SUPPLIED DATA:

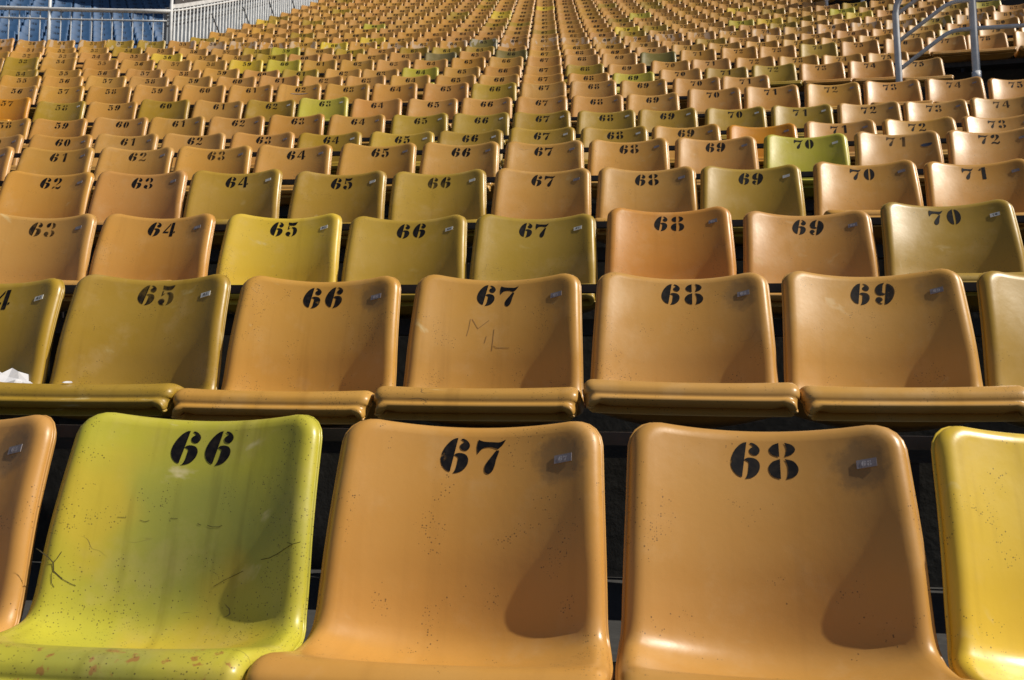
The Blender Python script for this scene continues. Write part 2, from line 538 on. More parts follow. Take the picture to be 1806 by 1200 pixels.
def surf(t, x):
    """front surface of the shell; t along the profile from the top of the back, x sideways"""
    y, z, W, A = prof(t)
    e = 1e-3
    y2, z2, _, _ = prof(np.minimum(t + e, T_END))
    y1, z1, _, _ = prof(np.maximum(t - e, 0))
    ty, tz = y2 - y1, z2 - z1
    L = np.hypot(ty, tz)
    ty, tz = ty / L, tz / L
 # towards the sitter; the direction is averaged so that the crease does not fold the sides
    w = 0.05
    ya, za, _, _ = prof(np.maximum(t - w, 0))
    yb, zb, _, _ = prof(np.minimum(t + w, T_END))
    sy, sz = yb - ya, zb - za
    sl = np.hypot(sy, sz)
    ny, nz = sz / sl, -sy / sl
    ny, nz = -np.abs(ny) * np.sign(1), np.where(nz > 0, nz, np.abs(nz) * 0)
    u = np.abs(x) / W
    d = A * (0.95 * u ** 2.0 + 0.05 * u ** 5)
    # crown: the middle of the top edge dips a little
    d2 = 0.004 * u ** 2 * np.clip(1 - t / 0.1, 0, 1)
    return np.stack([x, y + ny * d, z + nz * d + d2], -1)


def surf_n(t, x):
    e = 1.5e-3
    a = surf(np.clip(t + e, 0, T_END), x) - surf(np.clip(t - e, 0, T_END), x)
    b = surf(t, x + e) - surf(t, x - e)
    n = np.cross(b, -a)
    n /= np.linalg.norm(n, axis=-1, keepdims=True)
    n = np.where((n[..., 2:3] * 1.0 - n[..., 1:2]) < 0, -n, n)
    return n


RIM = [(.0075, .0012), (.0140, .0042), (.0188, .0090), (.0216, .0145), (.0225, .0195), (.0222, .0228), (.0200, .0238), (.0238, .0250),
       (.0252, .0268), (.0238, .0290), (.0200, .0300), (.0180, .0345), (.0110, .0398), (.0, .0418)]
RIM_LOW = [(.008, .002), (.0155, .009), (.0180, .018), (.0205, .026), (.0150, .034), (.0, .041)]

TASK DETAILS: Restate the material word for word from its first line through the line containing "return np.stack([x, y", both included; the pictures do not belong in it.

OUTPUT:
The Blender Python script for this scene continues. Write part 2, from line 538 on. More parts follow. Take the picture to be 1806 by 1200 pixels.
def surf(t, x):
    """front surface of the shell; t along the profile from the top of the back, x sideways"""
    y, z, W, A = prof(t)
    e = 1e-3
    y2, z2, _, _ = prof(np.minimum(t + e, T_END))
    y1, z1, _, _ = prof(np.maximum(t - e, 0))
    ty, tz = y2 - y1, z2 - z1
    L = np.hypot(ty, tz)
    ty, tz = ty / L, tz / L
 # towards the sitter; the direction is averaged so that the crease does not fold the sides
    w = 0.05
    ya, za, _, _ = prof(np.maximum(t - w, 0))
    yb, zb, _, _ = prof(np.minimum(t + w, T_END))
    sy, sz = yb - ya, zb - za
    sl = np.hypot(sy, sz)
    ny, nz = sz / sl, -sy / sl
    ny, nz = -np.abs(ny) * np.sign(1), np.where(nz > 0, nz, np.abs(nz) * 0)
    u = np.abs(x) / W
    d = A * (0.95 * u ** 2.0 + 0.05 * u ** 5)
    # crown: the middle of the top edge dips a little
    d2 = 0.004 * u ** 2 * np.clip(1 - t / 0.1, 0, 1)
    return np.stack([x, y + ny * d, z + nz * d + d2], -1)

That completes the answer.